Um balanço da década de 2000 - Edifícios Institucionais

Cepema, Cubatão, SP, Carlos Bratke
Cepema, Cubatão, SP, Carlos Bratke
 
Edifícios evidenciam atuação das instituições públicas
 
No começo da década de 2000, a internet e a telefonia celular estavam se consolidando e marcando o início de uma era de profundas transformações nas comunicações e nas relações pessoais. Na região de Itaquera, na zona leste da capital paulista, a grande revolução daqueles primeiros anos do século estava na presença do Estado, que chegava à periferia carente inaugurando uma estação do metrô e uma unidade do Poupatempo (posto de atendimento ao cidadão que oferece acesso a variados serviços públicos e emissão de documentos).

Com projeto de Paulo Mendes da Rocha e MMBB Arquitetos, o Poupatempo Itaquera foi o primeiro de São Paulo a ser planejado e construído especificamente para essa função. Ele foi implantado junto ao então novo terminal intermodal Corinthians-Itaquera, que na época estava no centro de um vazio urbano com até um quilômetro de extensão em certos trechos.

Dez anos depois, esses equipamentos continuam sendo a expressão maior do poder público na região, porém com uma vizinhança mais adensada, que inclui shopping center, unidades da Fatec em construção e a área onde deve ser implantado o estádio do Corinthians.

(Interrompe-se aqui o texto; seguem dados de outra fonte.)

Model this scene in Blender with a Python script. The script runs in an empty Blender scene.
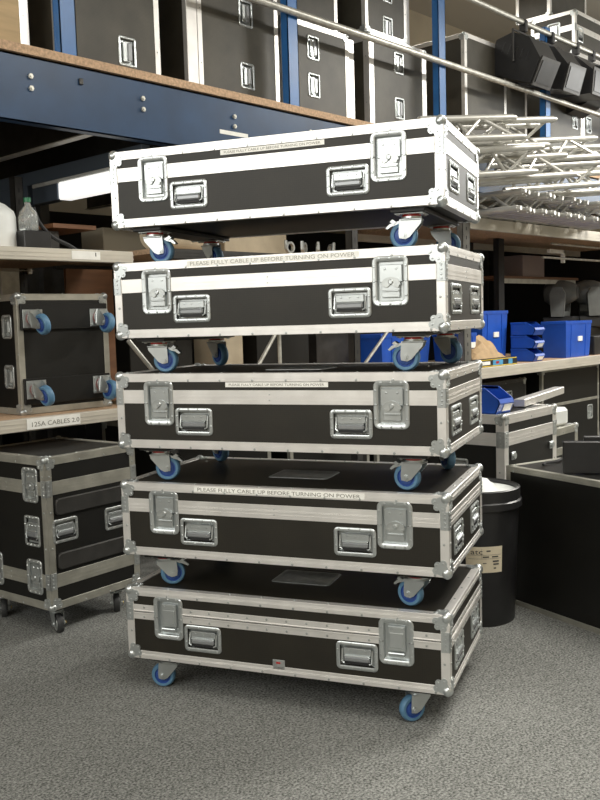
import bpy, math, random
from mathutils import Matrix, Vector
random.seed(7)
PI = math.pi
SC = bpy.context.scene
COL = SC.collection

# ------------------------------------------------------------------ camera
cam = bpy.data.cameras.new('camera')
cam.sensor_fit = 'VERTICAL'; cam.sensor_height = 36.0; cam.lens = 896.69 / 800 * 36.0
cam.clip_start = .05; cam.clip_end = 60
camo = bpy.data.objects.new('camera', cam); COL.objects.link(camo)
def cam_axes(pitch=.0884, roll=-.0296, yaw=math.radians(-47)):
    F = Vector((0, math.cos(pitch), -math.sin(pitch))); U = Vector((0, math.sin(pitch), math.cos(pitch))); X = Vector((1, 0, 0))
    X2 = math.cos(roll) * X + math.sin(roll) * U; U2 = -math.sin(roll) * X + math.cos(roll) * U
    m = Matrix((X2, U2, -F)).transposed().to_4x4()
    return Matrix.Rotation(yaw, 4, 'Z') @ m
camo.matrix_world = Matrix.Translation((0, 0, 1.4847)) @ cam_axes()
SC.camera = camo

# ------------------------------------------------------------------ world, lights, exposure
w = bpy.data.worlds.new('world'); SC.world = w; w.use_nodes = True
w.node_tree.nodes['Background'].inputs[0].default_value = (.9, .95, 1, 1)
w.node_tree.nodes['Background'].inputs[1].default_value = .15
def area(name, loc, size, power, rot=(0, 0, 0), col=(1, .97, .9)):
    l = bpy.data.lights.new(name, 'AREA'); l.shape = 'RECTANGLE'; l.size = size[0]; l.size_y = size[1]
    l.energy = power; l.color = col
    o = bpy.data.objects.new(name, l); o.location = loc; o.rotation_euler = rot; COL.objects.link(o); return o
CEIL = 5.6
LAMPS = [(1.0, .4, 4.2, 60), (-1.2, -1.4, 4.6, 60), (4.6, .9, 4.6, 110), (8.4, 1.6, 4.6, 230), (3.4, -2.4, 4.6, 50), (7.4, 5.4, 5.0, 25)]
for (lx, ly, lz, p) in LAMPS:
    area('strip_light', (lx, ly, lz - .07), (1.8, .35), p)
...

O modelo do Poupatempo nasceu na Bahia, em 1995, e dois anos depois foi adotado em São Paulo, onde hoje tem 19 postos fixos e unidades móveis. Ele também se difundiu por outros estados e no final da década chegou ao Mato Grosso do Sul. Na capital Campo Grande, a Central de Atendimento ao Cidadão foi projetada por Gil Carlos de Camillo, que desenhou um prédio que parece brotar do solo e cujas fachadas de volumetrias distintas dissimulam a existência de cinco pavimentos.

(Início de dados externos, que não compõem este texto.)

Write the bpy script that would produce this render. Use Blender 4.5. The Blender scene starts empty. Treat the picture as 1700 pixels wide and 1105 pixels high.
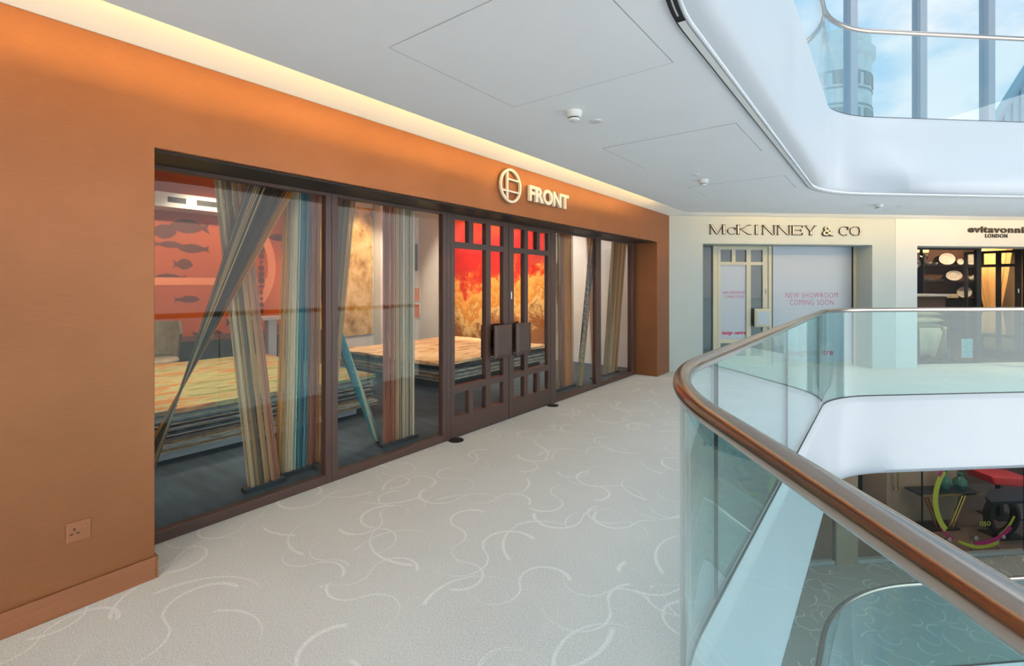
import bpy, bmesh, math, random
from mathutils import Vector, Matrix
random.seed(7)
R = random.Random(11)
S = bpy.context.scene
COL = S.collection

# ------------------------------------------------------------------ camera, sky, lamps, exposure
TH = math.radians(37.5207)
cam = bpy.data.cameras.new('camera')
cam.sensor_fit = 'HORIZONTAL'
cam.sensor_width = 36.0
cam.lens = 36.0 * 810.0 / 1700.0
cam.shift_y = -(552.5 - 473.0) / 1700.0 * 1.0
cam.clip_start = 0.02
cam.clip_end = 500
camo = bpy.data.objects.new('camera', cam)
COL.objects.link(camo)
camo.location = (0, 0, 1.5)
camo.rotation_euler = (math.pi / 2, 0, TH)
S.camera = camo

S.view_settings.view_transform = 'Standard'
S.view_settings.look = 'None'
S.view_settings.gamma = 1.0
S.view_settings.use_curve_mapping = False
S.view_settings.exposure = 0.13
S.cycles.max_bounces = 12
S.cycles.diffuse_bounces = 6
S.cycles.glossy_bounces = 5
S.cycles.transparent_max_bounces = 32
S.cycles.sample_clamp_indirect = 6.0
S.cycles.caustics_reflective = False
S.cycles.caustics_refractive = False

w = bpy.data.worlds.new('sky')
S.world = w
w.use_nodes = True
nt = w.node_tree
for n in list(nt.nodes):
    nt.nodes.remove(n)
wo = nt.nodes.new('ShaderNodeOutputWorld')
bg = nt.nodes.new('ShaderNodeBackground')
bg.inputs['Strength'].default_value = 0.95
tc = nt.nodes.new('ShaderNodeTexCoord')
mp = nt.nodes.new('ShaderNodeMapping')
mp.inputs['Scale'].default_value = (1.6, 1.6, 2.8)
mp.inputs['Location'].default_value = (0.35, 0.2, 0.15)
nz = nt.nodes.new('ShaderNodeTexNoise')
nz.inputs['Scale'].default_value = 2.6
nz.inputs['Detail'].default_value = 6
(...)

Camillo também é o autor de outro ícone arquitetônico do Centro-Oeste, o Fórum Eleitoral de Campo Grande, que busca materializar nas grandes superfícies envidraçadas a transparência inerente aos processos eleitorais. Em Pernambuco, um dos melhores projetos da década é o Fórum do Recife, de Paulo Raposo e Andréa Câmara.

Vencedores de um concurso do IAB/PE, os arquitetos desenharam um monólito austero que combina valores clássicos e contemporâneos em uma composição assinalada externamente pela colunata de modulação rígida e pelo pátio interno que remete a um fórum romano. A austeridade também é a marca do projeto de Decio Tozzi e Karla Albuquerque para o projeto impecável do Fórum Trabalhista Ruy Barbosa, em São Paulo, cujo desenho reflete o pensamento arquitetônico da escola paulista.

Monumental e vigoroso, o conjunto de duas torres soma 87 mil metros quadrados e é um exemplar significativo da arquitetura brasileira contemporânea, mas na época de sua inauguração foi ofuscado pelo histórico de corrupção por trás de sua construção.
A premissa do projeto de traduzir o ideal de justiça para todos de certa forma se concretizou com a condenação de envolvidos no escândalo do desvio de 170 milhões de reais das obras. Também emblemático foi o intervalo de 12 anos entre o início das obras e sua inauguração, bem representando a morosidade que emperra o funcionamento do sistema judiciário brasileiro.

Já o complexo forense de Cuiabá, projetado por Marcelo Suzuki, foi concebido e construído em pouco mais de um ano com a finalidade de reunir as repartições vinculadas ao Tribunal de Justiça de Mato Grosso, antes dispersas em locações distintas. Horizontal e apoiado sobre pilotis, o edifício foi identificado desde sua inauguração como um dos melhores representantes da arquitetura brasileira da primeira década do século 21.

A combinação entre o tabuado de pinus que veda os corredores e a cobertura atirantada high tech é uma de suas características marcantes e representa a alta tecnologia dos trópicos. Soluções como circulações distintas para funcionários, público externo e presos, aproveitamento da luz e da ventilação naturais e limitação do uso de ar condicionado somente aos ambientes que permanecem fechados em razão de sigilo valorizam o conjunto pela eficiência e pelo bom desempenho.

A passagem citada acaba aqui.